Pois é! É esse mesmo questionador do social que senta-se ao banco da Igreja e, igualmente ao meu lado, senta-se uma família, feita da matriarca mais uma ou duas filhas e dois netos. Enfim, três gerações. A filha conduz a mãe, esta que  se me afigura inteiramente deficiente visual, tais as condutas e cuidados empregados nessa relação materno-filial.  Costumamos nos cumprimentar quando do “abraço da Paz”. 
Nada sei a respeito dessa família. Imagino que more nas adjacências.  Mas a imagem que aquela mãe me passa, além de viúva, bela  como ainda é, foi superlativamente bonita e formosa e decente e digna na sua vida hígida de um tempo ao sabor dos próprios passos e dos olhos que os tinha para enxergar. A mãe transmite pureza e simpatia ao rosto bem desenhado e bem postado; simpatia que se multiplica no semblante daquela filha que acompanha carinhosamente a sua mãe.  E isso me remete a um passado entre as duas – que reflete a criação, a interação, a cumplicidade saudável  entre mãe e filha, como bem assim entre os demais.
E nem preciso dizer da alegria, da felicidade que tomam conta da minha alma, em dose dupla, nessa manhã e Santa Missa de domingo, seja daquela primeira que senta-se  na outra fila, seja desta outra família que senta-se ao meu lado. E novamente eu volto à lição de Deus: “Honra teu pai e tua mãe, a fim de que tenhas vida longa na terra que o Senhor, o teu Deus, te dá”.
*******************
Exemplo igualmente dignificante eu tenho dentro da minha própria casa, com a companheira com quem divido a vida.  Ela que já vinha cuidando e administrando  a vida e os interesses da mãe, nos últimos anos de sua higidez física, dedicou-se três anos, diuturnamente, vinte e quatro horas por dia, aos cuidados de sua mãe que tornou-se inválida entre a cadeira de rodas e a cama, a ela  dedicando-se sem cansar, sem lamuriar, tratando a mãe como se fora a filha mimada, em tudo-tudo,  inclusive  quando esta já  em “estado terminal” demonstrava indiferença ao mundo ao redor.
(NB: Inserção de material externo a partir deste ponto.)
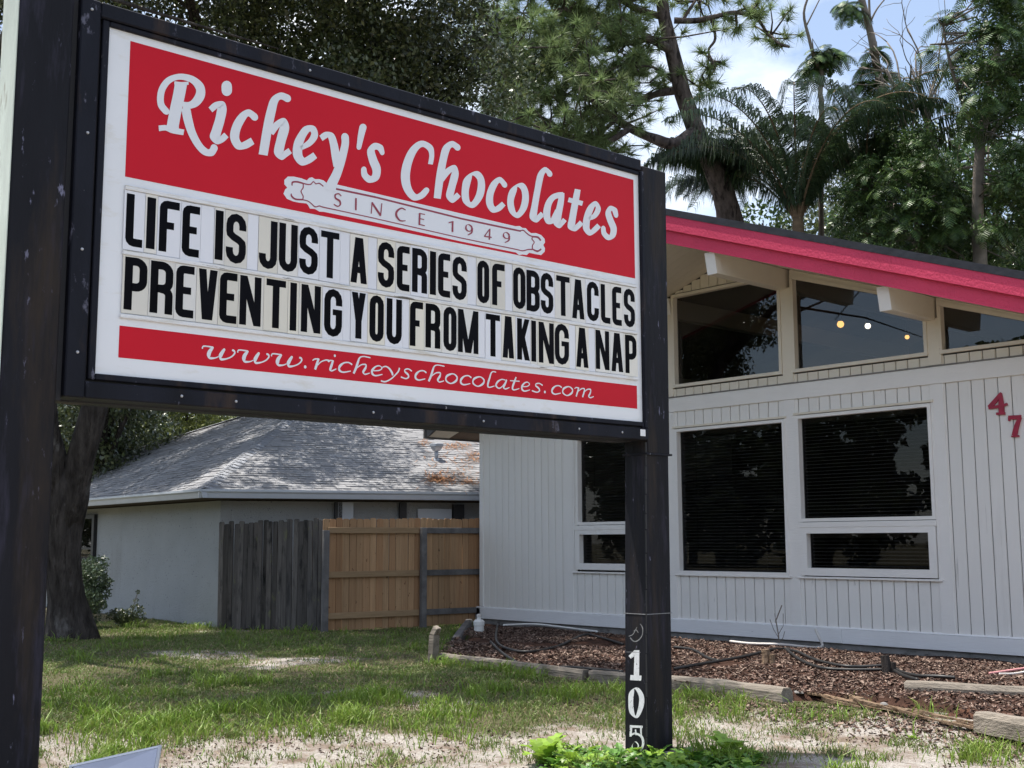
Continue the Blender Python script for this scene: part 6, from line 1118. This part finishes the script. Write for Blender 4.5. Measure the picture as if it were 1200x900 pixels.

E nem preciso dizer do quanto eu me sentia honrado e gratificado pelo desvelo da minha companheira à sua mãe, inclusive porque aprendi, ainda criança, que  “a boa filha é sempre uma boa esposa”. E naquela tarde  em que a minha sogra, há três anos inválida e morando conosco, deu o último suspiro e o  coração parou, vi que o mundo caiu sobre a sua filha-guardiã, como se aquele fechar de olhos fosse uma surpresa, tal o impacto, a dor para aquela filha que cuidou da mãe em tudo-tudo-tudo, nos mínimos e inconfessáveis detalhes, nos últimos três anos de sua vida.
Daí em diante, o que tenho assistido é a minha companheira, isto é, a filha-órfã,  velando a memória de sua mãe em todos os passos de sua vida. Ele mesma que se emociona e chora suas constantes saudades,  ao lembrar da mãe, mormente ao canto católico em que as duas costumavam estar juntas, com a filha zelando e acariciando a sua mãe. “Honra teu pai e tua mãe, a fim de que tenhas vida longa na terra que o Senhor, o teu Deus, te dá.  Amém!